Benih-benih hasil tangkapan dikumpulkan pada beberapa lokasi penampungan, sebelum akhirnya diangkut dengan kapal ke luar negeri melalui pelabuhan tangkahan atau pelabuhan tak resmi.
Harga benih lobster mutiara di tingkat nelayan berkisar Rp 30.000 per ekor, sedangkan saat dijual ke luar negeri bisa mencapai Rp 200.000 per ekor.

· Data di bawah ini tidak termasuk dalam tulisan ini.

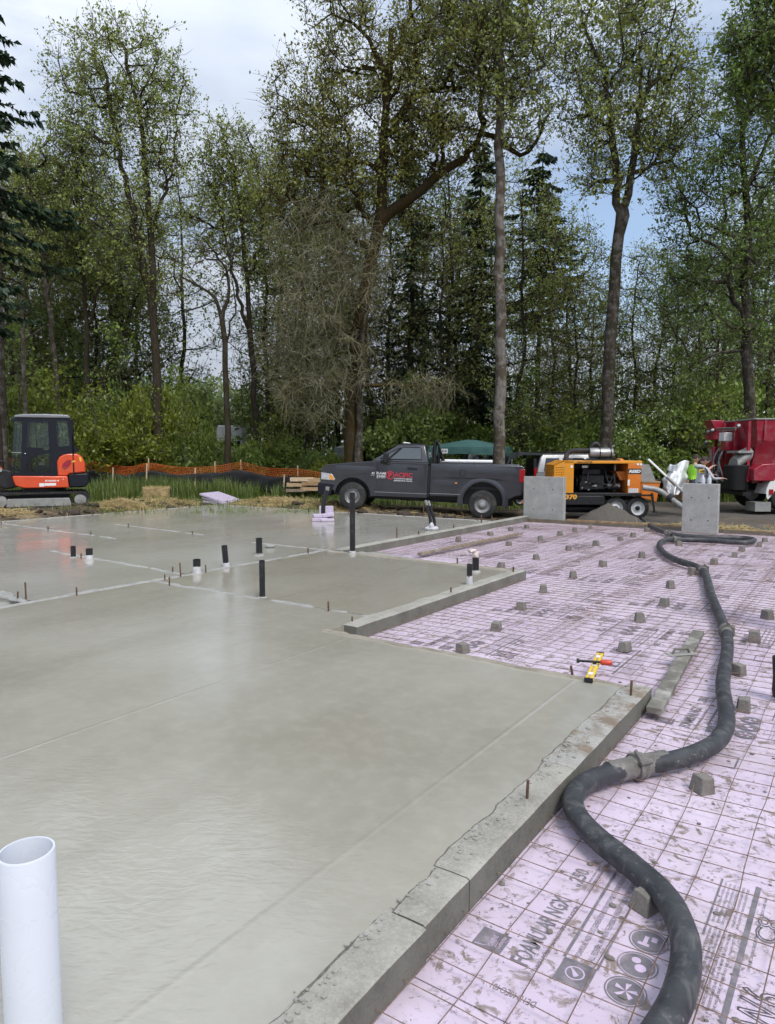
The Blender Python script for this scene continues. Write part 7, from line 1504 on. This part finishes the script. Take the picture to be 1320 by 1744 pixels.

Larangan ekspor benih lobster tertuang dalam Peraturan Menteri Kelautan dan Perikanan 56/2016 tentang Larangan Penangkapan dan/atau Pengeluaran Lobster (Panulirus), Kepiting (Scylla), dan Rajungan (Portunus) dari wilayah NKRI. Aturan itu mensyaratkan penangkapan lobster minimal berukuran panjang karapas lebih dari 8 sentimeter atau berat diatas 200 gram.
Secara terpisah, Direktur Jenderal Perikanan Budidaya, Slamet Soebjakto, dalam siaran pers, mengemukakan, perdagangan kepiting perlu ditertibkan karena selama ini lebih banyak berasal dari hasil penangkapan dari alam, dan bukan dari budidaya. Tingginya permintaan kepiting telah memicu intensitas penangkapan kepiting di alam semakin tinggi dan cenderung eksploitatif.
Di 10 wilayah pengelolaan perikanan (WPP) RI, pemanfaatan kepiting rajungan berada pada kategori fully exploited (eksploitasi penuh) hingga over-exploited (eksploitasi berlebih). Anjloknya populasi terlihat dari eksportir dari Jakarta, Bali, dan Surabaya yang sangat sulit mendapatkan ukuran diatas 1 kg.
Berdasarkan Data Badan Pusat Statistik, volume ekspor kepiting rajungan periode 2012 – 2017 tumbuh rata-rata 0,67 per tahun, sedangkan nilai ekspor tumbuh 6,06 persen per tahun.